No, not intentional discrimination. It certainly would not meet the standard for purposeful discrimination, as noted above: "Specifically, "[d]iscriminatory purpose in an equal protection context implies that the decisionmaker selected a particular course of action at least in part because of, and not simply in spite of, the adverse impact it would have on an identifiable group." Woods v. Edwards, 51 F.3d 577, 580 (5th Cir. 1995) (quoting United States v. Galloway, 951 F.2d 64, 65 (5th Cir. 1992))." Allen v. Hays, (5th Circuit No. 21-20337, March 21 2023)."

Moreover, all laws affect some people differently; that doesn't make them intentional discrimination.

So "we want to ban cattle farms for ideological reasons" would not constitute discrimination against cattle farmers to you?

Either way, this is the sort of thing the geographically based houses were designed to prevent -- Reynolds was bad because it stripped States of the right to decide how their Houses should be constituted, based on an invented "right" to "one man one vote" -- which is totally baseless in terms of the design of the Union.

So "we want to ban cattle farms for ideological reasons" would not constitute discrimination against cattle farmers to you?

? Yes, a law that explicitly on its face applies to a particular group is intentional discrimination against that group. But it isn't intentional discrimination against rural residents, even though such a ban would disproportionately affect rural residents. Similarly, the current ban on growing opium poppies intentionally discriminates against opium poppy farmers, but it isn't intentional discrimination against rural residents, even though it disproportionately affects rural residents.
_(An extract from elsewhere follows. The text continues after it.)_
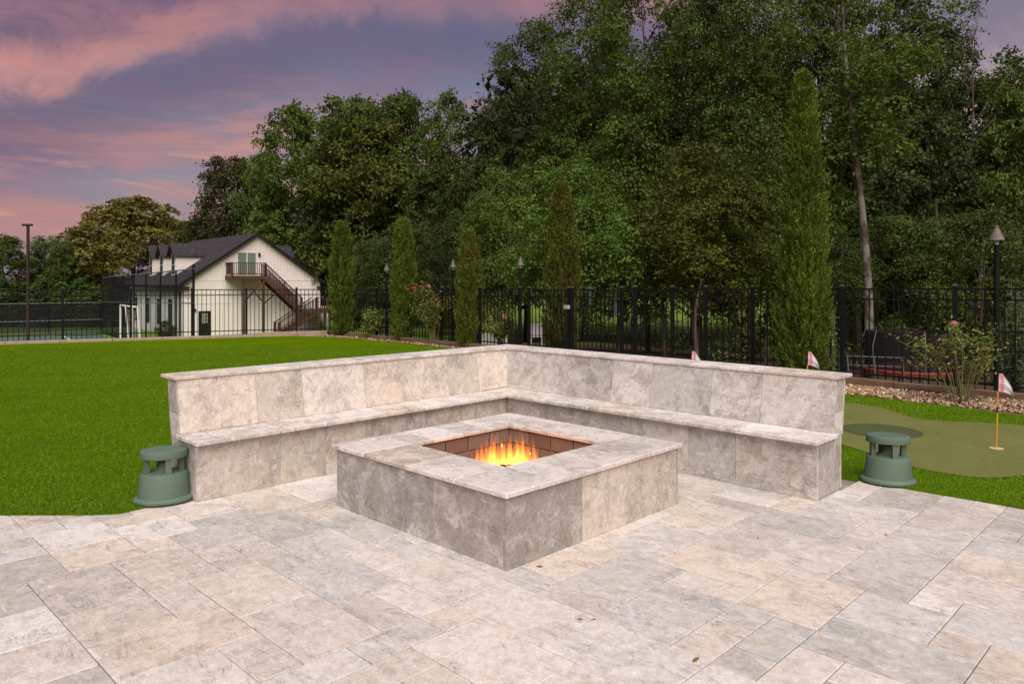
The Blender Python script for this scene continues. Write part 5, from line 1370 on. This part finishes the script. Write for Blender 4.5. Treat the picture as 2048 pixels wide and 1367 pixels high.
def shrub(label, px, Y, ytop, wpx, seed, nst, nleaf, lsz, mat='shrub_leaf'):
    global rng
    rng = np.random.default_rng(seed); rd = random.Random(seed); p = at(px, Y); z0 = hgt(p.x, p.y); H = zat(ytop, Y)-z0; Wd = wpx/F*Y/2
    t = thing('shrub', label, 'shrub', (p.x, p.y, z0), 0); C_ = []; m_ = MB()
    for k in range(nst):
        a = rd.uniform(0, 6.283); q = rd.uniform(.1, 1.); tip = Vector((Wd*q*math.cos(a), Wd*q*math.sin(a), H*(1-.45*q*q)*rd.uniform(.7, 1)))
        b = tip*.1; b.z = 0; m_.tube([b, b.lerp(tip, .5)+Vector((tip.x*.1, 0, .05)), tip], [.012, .008, .003], 5)
        n_ = int(nleaf/nst); s = rng.uniform(.25, 1, (n_, 1)); C_.append(np.array(b)*(1-s)+np.array(tip)*s+rng.normal(0, .045, (n_, 3)))
    build(m_, 'stems', M['cane'], t); c = np.concatenate(C_); n = unit(rng.normal(0, .6, (len(c), 3))+np.array([0, 0, .6]))
    obj('foliage', quads('foliage', leafsoup(c, n, lsz, .42), M[mat]), t)
shrub('pale-leaved upright shrub outside the fence at the right edge', 2030, 11.3, 560, 130, 9, 46, 4200, .062)
shrub('small pale-leaved shoots showing just right of the great cypress', 1668, 13.5, 600, 24, 10, 10, 400, .06)

# fallen leaves on the paving and putting green
FL = [(1079, 1132, 'dry_leaf', 1.2), (1160, 1237, 'dry_leaf', .8), (1392, 1318, 'dry_leaf', 1.3), (1187, 1237, 'dry_leaf', .8), (1516, 1075, 'dry_leaf_red', .6), (1772, 1068, 'dry_leaf', .8), (144, 1018, 'dry_leaf_red', 1.), (1968, 919, 'dry_leaf', 1.0), (1909, 945, 'dry_leaf', .9), (2026, 876, 'dry_leaf', .9), (1882, 884, 'dry_leaf', .8), (1811, 1001, 'dry_leaf_red', .5), (482, 1098, 'dry_leaf', .5), (1700, 955, 'dry_leaf_red', 1.3)]
lv_ = MB(); lv_.add([(-.03,0,0),(-.012,.012,.003),(.012,.010,.006),(.034,0,.004),(.012,-.010,.005),(-.012,-.011,.002),(0,0,-.001)], [(0,6,1),(1,6,2),(2,6,3),(3,6,4),(4,6,5),(5,6,0)])
LM = {k: lv_.mesh('fallen_leaf', M[k]) for k in ('dry_leaf', 'dry_leaf_red')}
where = ['on the paving in front of the pit corner', 'on the paving, left of two beside each other near the lower middle', 'on the paving at the bottom edge', 'on the paving, right of two beside each other near the lower middle', 'reddish, on the paving right of the fire pit', 'on the paving in the right part below the speaker', 'reddish, on the lawn at the left', 'on the putting green below the flag cup', 'on the near fringe of the putting green', 'on the putting green right of the flag pole', 'on the putting green left of the flag pole', 'small red, on the paving below the right speaker', 'tiny, on the paving left of the fire pit', 'reddish, at the corner where bench, lawn and paving meet on the right']
for k, ((px, py, mt, sc), wh) in enumerate(zip(FL, where)):
    lawn = (py < 1000 or px < 200); z = .034 if (px < 200 or px == 1909) else (.022 if lawn and px > 1800 else .004); p = at(px, gy(py, z))
    o = thing('fallen_leaf', 'dry fallen leaf '+wh, 'leaf', (p.x, p.y, z), random.uniform(0, 6.28), 'fallen leaves', LM[mt]); sc *= .6; o.scale = (sc, sc, sc)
But, speaking of intentional discrimination, do you know what is intentional discrimination? Geographically based houses, which intentionally discriminated against urban residents. But somehow that is ok? Because the correct team is being harmed?

First you need to prove that "one man one vote" is a right in the US -- it never was, and still isn't (as evinced by the process for electing Federal Senators).

Nor is there a right to raise cattle. The point is that you are being selective in your outrage about discrimination.

Note, btw, that the Fourteenth Amendment was designed to limit the states, not the federal govt, so the Senate is not particularly relevant. Plus, the Constitution says that "no State, without its Consent, shall be deprived of its equal Suffrage in the Senate." Just because all baleful discrimination cannot be eliminated does not mean that none can.

Nor is there a right to raise cattle.

"Life, Liberty, and the pursuit of Happiness" ought to cover it.